GIVEN INFORMATION:
· · · · · · ·
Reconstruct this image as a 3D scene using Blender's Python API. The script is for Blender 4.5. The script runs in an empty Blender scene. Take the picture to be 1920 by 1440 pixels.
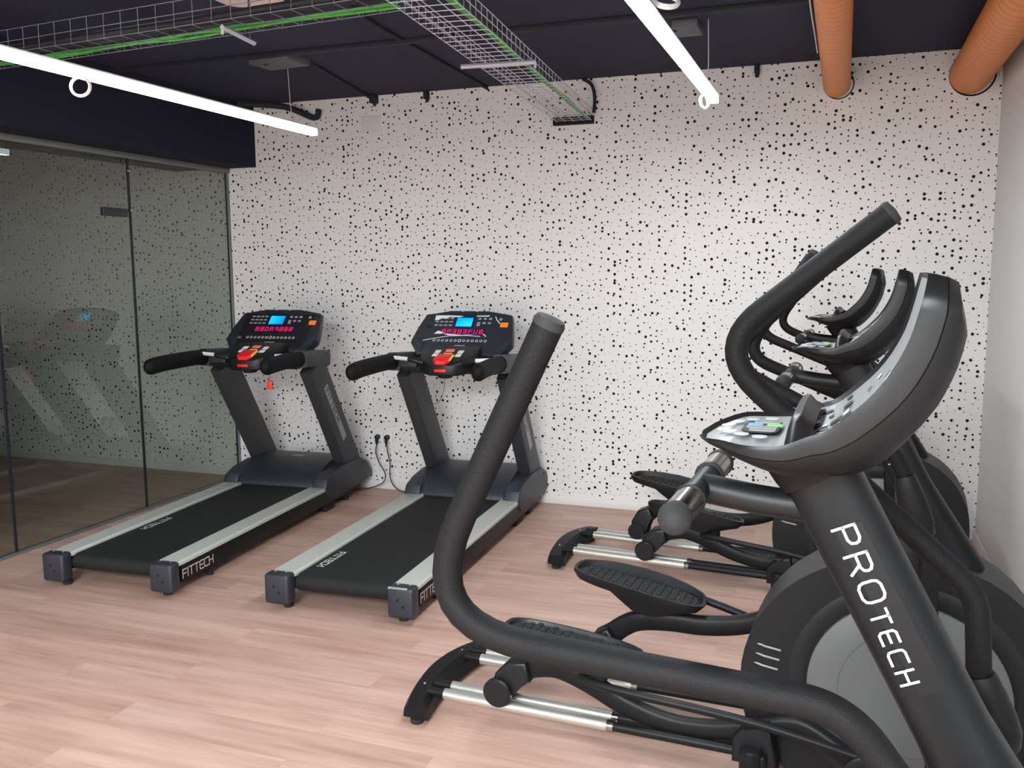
import bpy, bmesh, math, random
from mathutils import Vector, Matrix
random.seed(7)
V = Vector
scn = bpy.context.scene
COL = scn.collection
PI = math.pi

# ------------------------------------------------------------------ materials
def srgb(r, g, b):
    f = lambda c: (c/255/12.92) if c/255 <= 0.04045 else ((c/255+0.055)/1.055)**2.4
    return (f(r), f(g), f(b), 1)

def mat(name, rgb, rough=0.5, metal=0.0, spec=0.5, noise=None, bump=None, coat=0.0, emit=None, estr=0):
    m = bpy.data.materials.new(name); m.use_nodes = True
    nt = m.node_tree; b = nt.nodes['Principled BSDF']
    b.inputs['Base Color'].default_value = srgb(*rgb)
    b.inputs['Roughness'].default_value = rough
    b.inputs['Metallic'].default_value = metal
    b.inputs['Specular IOR Level'].default_value = spec
    b.inputs['Coat Weight'].default_value = coat
    if emit:
        b.inputs['Emission Color'].default_value = srgb(*emit); b.inputs['Emission Strength'].default_value = estr
    tc = nt.nodes.new('ShaderNodeTexCoord')
    n = nt.nodes.new('ShaderNodeTexNoise'); nt.links.new(tc.outputs['Object'], n.inputs['Vector'])
    n.inputs['Scale'].default_value = noise[0] if noise else 40
    n.inputs['Detail'].default_value = 3
    # slight procedural roughness variation on every surface
    mr = nt.nodes.new('ShaderNodeMapRange'); nt.links.new(n.outputs['Fac'], mr.inputs['Value'])
    amp = noise[1] if noise else 0.05
    mr.inputs['To Min'].default_value = max(0.02, rough-amp); mr.inputs['To Max'].default_value = min(1, rough+amp)
    nt.links.new(mr.outputs['Result'], b.inputs['Roughness'])
    if bump:
        n2 = nt.nodes.new('ShaderNodeTexNoise'); nt.links.new(tc.outputs['Object'], n2.inputs['Vector'])
        n2.inputs['Scale'].default_value = bump[0]; n2.inputs['Detail'].default_value = 2
        bp = nt.nodes.new('ShaderNodeBump'); bp.inputs['Strength'].default_value = bump[1]; bp.inputs['Distance'].default_value = 0.002
        nt.links.new(n2.outputs['Fac'], bp.inputs['Height']); nt.links.new(bp.outputs['Normal'], b.inputs['Normal'])
    return m

M = {}
M['plastic'] = mat('charcoal_plastic', (21, 21, 22), .45, spec=.18, bump=(600, .12))
M['shroud'] = mat('shroud_plastic', (31, 31, 32), .42, spec=.25, bump=(600, .1))
M['plastic_dark'] = mat('black_plastic', (24, 25, 27), .38, spec=.3)
M['navy_plastic'] = mat('blue_black_plastic', (38, 41, 49), .45, bump=(500, .1))
M['tread_plastic'] = mat('graphite_plastic', (50, 51, 55), .5, bump=(500, .1))
M['foam'] = mat('black_foam', (17, 17, 18), .62, spec=.16, bump=(350, .5))
M['steel_black'] = mat('black_powdercoat', (22, 23, 24), .42, spec=.22, bump=(700, .15))
M['mast'] = mat('mast_powdercoat', (17, 20, 22), .42, spec=.18, bump=(800, .12))
M['chrome'] = mat('polished_steel', (168, 165, 163), .2, metal=1)
M['satin'] = mat('satin_aluminium', (214, 214, 206), .34, metal=.85)
M['railstrip'] = mat('silver_side_rail', (188, 190, 183), .5, metal=.25)
M['disc'] = mat('grey_disc_plastic', (96, 98, 98), .5)
M['ring'] = mat('dark_grey_ring', (34, 35, 36), .45, spec=.25)
M['rubber'] = mat('rubber', (28, 28, 29), .8)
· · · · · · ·
WHAT IS ASKED:
Repeat, with no pictures, each line from the beginning of the data through the line containing "return (f(r), f(g), f(b), 1)", inclusive.

FINAL RESULT:
Reconstruct this image as a 3D scene using Blender's Python API. The script is for Blender 4.5. The script runs in an empty Blender scene. Take the picture to be 1920 by 1440 pixels.
import bpy, bmesh, math, random
from mathutils import Vector, Matrix
random.seed(7)
V = Vector
scn = bpy.context.scene
COL = scn.collection
PI = math.pi

# ------------------------------------------------------------------ materials
def srgb(r, g, b):
    f = lambda c: (c/255/12.92) if c/255 <= 0.04045 else ((c/255+0.055)/1.055)**2.4
    return (f(r), f(g), f(b), 1)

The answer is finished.